The great thing about this type of traversal is that we don’t have to touch the filesystem at all. The above example, with its path that doesn’t exist at all, will still execute perfectly well; Pathname has enough information from the path to know each step along the way, right up to the filesystem root.

That’s not to say that we can’t access the filesystem when we want to, though. For example, we don’t have to traverse the filesystem upwards: we can drill down into it with children:

etc = Pathname("/etc")
etc.children
# => [#<Pathname:/etc/AFP.conf>,
#<Pathname:/etc/afpovertcp.cfg>,
#<Pathname:/etc/aliases>,
# ...

The array returned by children contains references — as Pathname objects, naturally — to all the files and directories in the /etc directory.
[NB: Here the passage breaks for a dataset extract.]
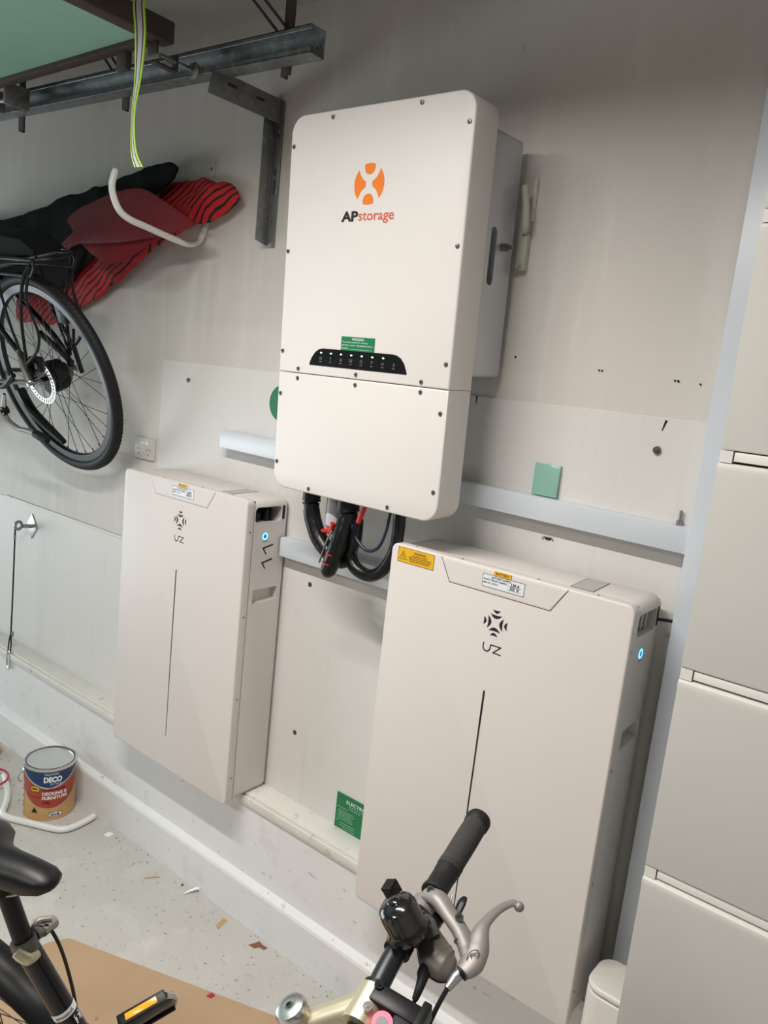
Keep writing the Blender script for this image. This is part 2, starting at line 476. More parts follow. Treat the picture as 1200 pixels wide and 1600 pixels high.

From here, it’s a short leap to powerful and expressive traversal of the filesystem, especially for methods like children that return arrays (and so have the full power of Enumerable available to them). For example, let’s fetch all the directories in the current directory that have more than 10 files in them:

big_dirs = Pathname(".").children
  .select { |child| child.directory? && child.children.length > 10 }

Or find all the directories that have at least one CSS file in them:

has_css = Pathname(".").children
  .select { |child| child.directory? && child.children.find { |file| file.extname == ".css" } }

There’s much more to Pathname than the small snippet I’ve presented here, but hopefully it’s been enough to convince you to think about using Pathname the next time you want to represent file paths in Ruby. It’s powerful, semantic and, since it’s part of the Ruby standard library, there’s not much excuse not to use it.

  1. In Ruby 2.0, we can simplify this further by calling Pathname(__dir__), eliminating the need for the call to dirname.